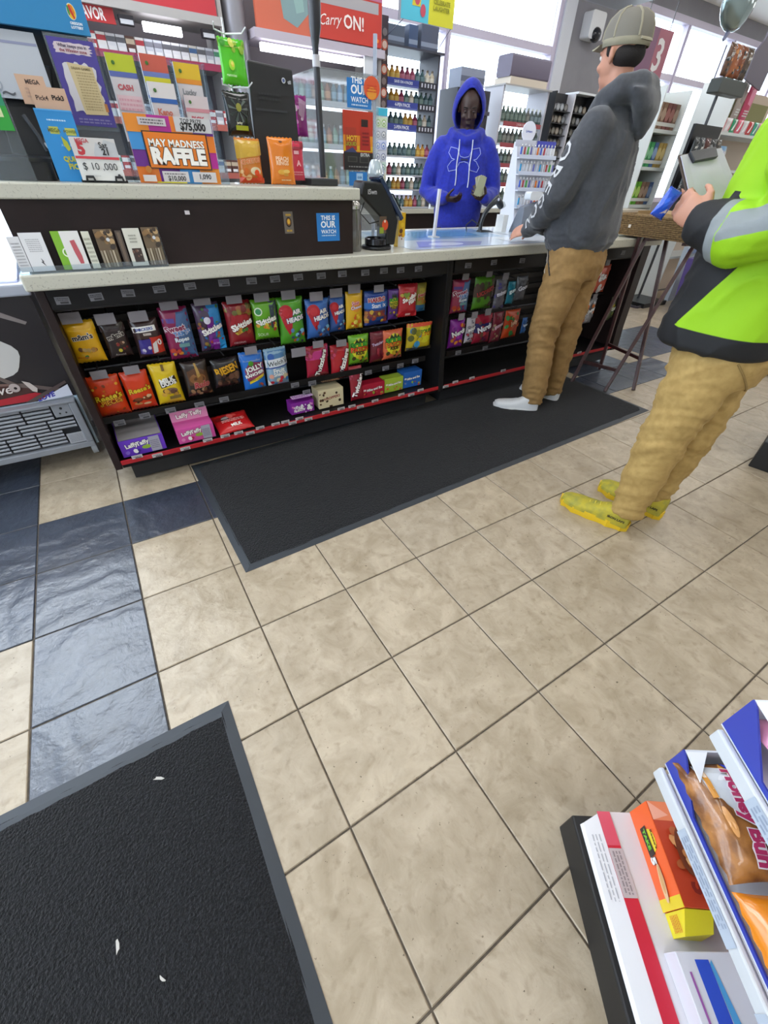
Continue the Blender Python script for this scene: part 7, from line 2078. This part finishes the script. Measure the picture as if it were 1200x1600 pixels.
jk, tree3 = blob('jacket', b, .009, jacket_mat(), P3, 5, lambda c, n: fj(c, n))
for nm, k in (('black', 0), ('band', 1)):
    at = jk.data.attributes.new(nm, 'FLOAT', 'POINT')
    at.data.foreach_set('value', [reg(v.co)[k] for v in jk.data.vertices])
KH3 = mat('#b3955a', .85, var=(40, '#a5874e', .35, .65), bump=(600, .25, .001))
tr3, _ = trousers(O3, (LK, RK), (LAn, RAn), (0, -.04), KH3, P3, 'trousers', ((.70, .165, .135, -.01), (.78, .185, .15, -.015), (.86, .178, .14, 0), (.93, .165, .125, 0)), .76, 11, .086, .066, .108)
trb = BVHTree.FromObject(tr3, DG())
b = MB(); dd = (O3.l * .75 - O3.f * .66).normalized()
seam = mat('#8a7140', .9)
drape_line(b, trb, [V(O3(.10 - .02 * t, -.13 + .0 * t, .80 - .02 * t)) - O3.f * (.0) + O3.l * (-.17 * t + .06) + V((0, 0, -.10 * t)) for t in [k / 12 for k in range(13)]], dd, .0035, seam)
if b.v: b.build('pocket_seam', tr3, smooth=True)
YS, YSO = mat('#b0a12a', .7, var=(30, '#8a8a3a', .4, .7), bump=(200, .4, .003)), mat('#d9b41e', .5)
shoe(P3, (2.288, -.672), (2.205, -.40), .305, .112, YS, YSO, mat('#c9b83a', .6), chunky=True, word='IRON LAPS', ht=.09)
shoe(P3, (2.508, -.705), (2.472, -.42), .305, .112, YS, YSO, mat('#c9b83a', .6), chunky=True, word='IRON LAPS', ht=.09)
# clipboard and wrapper
cl = [V((2.24, -.405, 1.182)), V((2.45, -.43, 1.215)), V((2.50, -.285, 1.335)), V((2.28, -.282, 1.308))]
cn = (cl[1] - cl[0]).cross(cl[3] - cl[0]).normalized()
if cn.z < 0: cn = -cn
t = thing('clipboard', 'brown clipboard with lilac-white sheets held up before the hi-vis jacket', 'clipboard')
def slab(q, d0, d1, m, nm, par, grow=0):
    c = sum(q, V()) / 4
    qq = [c + (p - c) * (1 + grow) for p in q]
    b = MB(); b.loft([[tuple(p + cn * d0) for p in qq], [tuple(p + cn * d1) for p in qq]], m); return b.build(nm, par)
slab(cl, -.004, 0, mat('#4a3a30', .5), 'board', t, .06)
slab(cl, .0005, .0035, mat('#b9b7c4', .6), 'paper', t)
q = [cl[3] * .80 + cl[0] * .20, cl[2] * .80 + cl[1] * .20]
b = MB(); b.loft([[tuple(p + cn * d) for p in (q[0] * .8 + q[1] * .2, q[0] * .25 + q[1] * .75, cl[2] * .78 + cl[3] * .22, cl[3] * .85 + cl[2] * .15)] for d in (.004, .014)], mat('#24252a', .4)); b.build('clip', t, bevel=.002)
wp = V(LA[2]) + (O3.f * .9 + V((0, 0, .42))).normalized() * .10 + O3.l * .01
t = bag((0, .035, -.04, .045, 0), 0, 'blue_wrapper', 'crumpled shiny blue wrapper in the hand of the customer in hi-vis', '#1f4fc4', lambda p: (p.p([(-.7, .2), (.2, .8), (.5, .3), (-.3, -.4)], '#3a6ae0'), p.p([(-.2, -.7), (.6, -.5), (.4, -.2)], '#d6c9c2')), None, d=.022, rough=.15)
t.location = (wp.x, wp.y + .03, wp.z - .005); t.rotation_euler = (R(10), R(20), R(-30))

# ---------------------------------------------------------------- ice-cream freezer at the counter end
t = thing('ice_cream_freezer', 'low ice cream freezer with a brown picture panel and grey louvred grille', 'freezer', (0, 0, 0))
FZ = 1.12
FX0, FX1 = -1.25, .302
GRY = mat('#8d9096', .45)
b = MB(); b.box((FX0, FZ + .02, .095), (FX1, 1.95, .80), mat('#b9c2cc', .4)); b.build('body', t, bevel=.006)
b = MB(); b.box((FX0 - .01, FZ - .005, .80), (FX1 + .012, 1.97, .845), mat('#b3b7c2', .4)); b.build('top_rim', t, bevel=.008)
b = MB(); b.hexa([(FX0 + .02, FZ + .03, .846), (FX1 - .02, FZ + .03, .846), (FX1 - .02, 1.93, .846), (FX0 + .02, 1.93, .846), (FX0 + .02, FZ + .05, .856), (FX1 - .02, FZ + .05, .856), (FX1 - .02, 1.93, .935), (FX0 + .02, 1.93, .935)], glass('#8fa0d0', .3, 'freezer_lid', haze=.35)); b.build('glass_lid', t)
b = MB(); b.box((FX1 - .012, FZ, .10), (FX1, FZ + .018, .357), mat('#a9c0cf', .35)); b.build('corner_trim', t)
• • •
*Task to carry out*.
Strip out the pictures and quote the remaining data word for word.

*Expected answer*.
Continue the Blender Python script for this scene: part 7, from line 2078. This part finishes the script. Measure the picture as if it were 1200x1600 pixels.
jk, tree3 = blob('jacket', b, .009, jacket_mat(), P3, 5, lambda c, n: fj(c, n))
for nm, k in (('black', 0), ('band', 1)):
    at = jk.data.attributes.new(nm, 'FLOAT', 'POINT')
    at.data.foreach_set('value', [reg(v.co)[k] for v in jk.data.vertices])
KH3 = mat('#b3955a', .85, var=(40, '#a5874e', .35, .65), bump=(600, .25, .001))
tr3, _ = trousers(O3, (LK, RK), (LAn, RAn), (0, -.04), KH3, P3, 'trousers', ((.70, .165, .135, -.01), (.78, .185, .15, -.015), (.86, .178, .14, 0), (.93, .165, .125, 0)), .76, 11, .086, .066, .108)
trb = BVHTree.FromObject(tr3, DG())
b = MB(); dd = (O3.l * .75 - O3.f * .66).normalized()
seam = mat('#8a7140', .9)
drape_line(b, trb, [V(O3(.10 - .02 * t, -.13 + .0 * t, .80 - .02 * t)) - O3.f * (.0) + O3.l * (-.17 * t + .06) + V((0, 0, -.10 * t)) for t in [k / 12 for k in range(13)]], dd, .0035, seam)
if b.v: b.build('pocket_seam', tr3, smooth=True)
YS, YSO = mat('#b0a12a', .7, var=(30, '#8a8a3a', .4, .7), bump=(200, .4, .003)), mat('#d9b41e', .5)
shoe(P3, (2.288, -.672), (2.205, -.40), .305, .112, YS, YSO, mat('#c9b83a', .6), chunky=True, word='IRON LAPS', ht=.09)
shoe(P3, (2.508, -.705), (2.472, -.42), .305, .112, YS, YSO, mat('#c9b83a', .6), chunky=True, word='IRON LAPS', ht=.09)
# clipboard and wrapper
cl = [V((2.24, -.405, 1.182)), V((2.45, -.43, 1.215)), V((2.50, -.285, 1.335)), V((2.28, -.282, 1.308))]
cn = (cl[1] - cl[0]).cross(cl[3] - cl[0]).normalized()
if cn.z < 0: cn = -cn
t = thing('clipboard', 'brown clipboard with lilac-white sheets held up before the hi-vis jacket', 'clipboard')
def slab(q, d0, d1, m, nm, par, grow=0):
    c = sum(q, V()) / 4
    qq = [c + (p - c) * (1 + grow) for p in q]
    b = MB(); b.loft([[tuple(p + cn * d0) for p in qq], [tuple(p + cn * d1) for p in qq]], m); return b.build(nm, par)
slab(cl, -.004, 0, mat('#4a3a30', .5), 'board', t, .06)
slab(cl, .0005, .0035, mat('#b9b7c4', .6), 'paper', t)
q = [cl[3] * .80 + cl[0] * .20, cl[2] * .80 + cl[1] * .20]
b = MB(); b.loft([[tuple(p + cn * d) for p in (q[0] * .8 + q[1] * .2, q[0] * .25 + q[1] * .75, cl[2] * .78 + cl[3] * .22, cl[3] * .85 + cl[2] * .15)] for d in (.004, .014)], mat('#24252a', .4)); b.build('clip', t, bevel=.002)
wp = V(LA[2]) + (O3.f * .9 + V((0, 0, .42))).normalized() * .10 + O3.l * .01
t = bag((0, .035, -.04, .045, 0), 0, 'blue_wrapper', 'crumpled shiny blue wrapper in the hand of the customer in hi-vis', '#1f4fc4', lambda p: (p.p([(-.7, .2), (.2, .8), (.5, .3), (-.3, -.4)], '#3a6ae0'), p.p([(-.2, -.7), (.6, -.5), (.4, -.2)], '#d6c9c2')), None, d=.022, rough=.15)
t.location = (wp.x, wp.y + .03, wp.z - .005); t.rotation_euler = (R(10), R(20), R(-30))

# ---------------------------------------------------------------- ice-cream freezer at the counter end
t = thing('ice_cream_freezer', 'low ice cream freezer with a brown picture panel and grey louvred grille', 'freezer', (0, 0, 0))
FZ = 1.12
FX0, FX1 = -1.25, .302
GRY = mat('#8d9096', .45)
b = MB(); b.box((FX0, FZ + .02, .095), (FX1, 1.95, .80), mat('#b9c2cc', .4)); b.build('body', t, bevel=.006)
b = MB(); b.box((FX0 - .01, FZ - .005, .80), (FX1 + .012, 1.97, .845), mat('#b3b7c2', .4)); b.build('top_rim', t, bevel=.008)
b = MB(); b.hexa([(FX0 + .02, FZ + .03, .846), (FX1 - .02, FZ + .03, .846), (FX1 - .02, 1.93, .846), (FX0 + .02, 1.93, .846), (FX0 + .02, FZ + .05, .856), (FX1 - .02, FZ + .05, .856), (FX1 - .02, 1.93, .935), (FX0 + .02, 1.93, .935)], glass('#8fa0d0', .3, 'freezer_lid', haze=.35)); b.build('glass_lid', t)
b = MB(); b.box((FX1 - .012, FZ, .10), (FX1, FZ + .018, .357), mat('#a9c0cf', .35)); b.build('corner_trim', t)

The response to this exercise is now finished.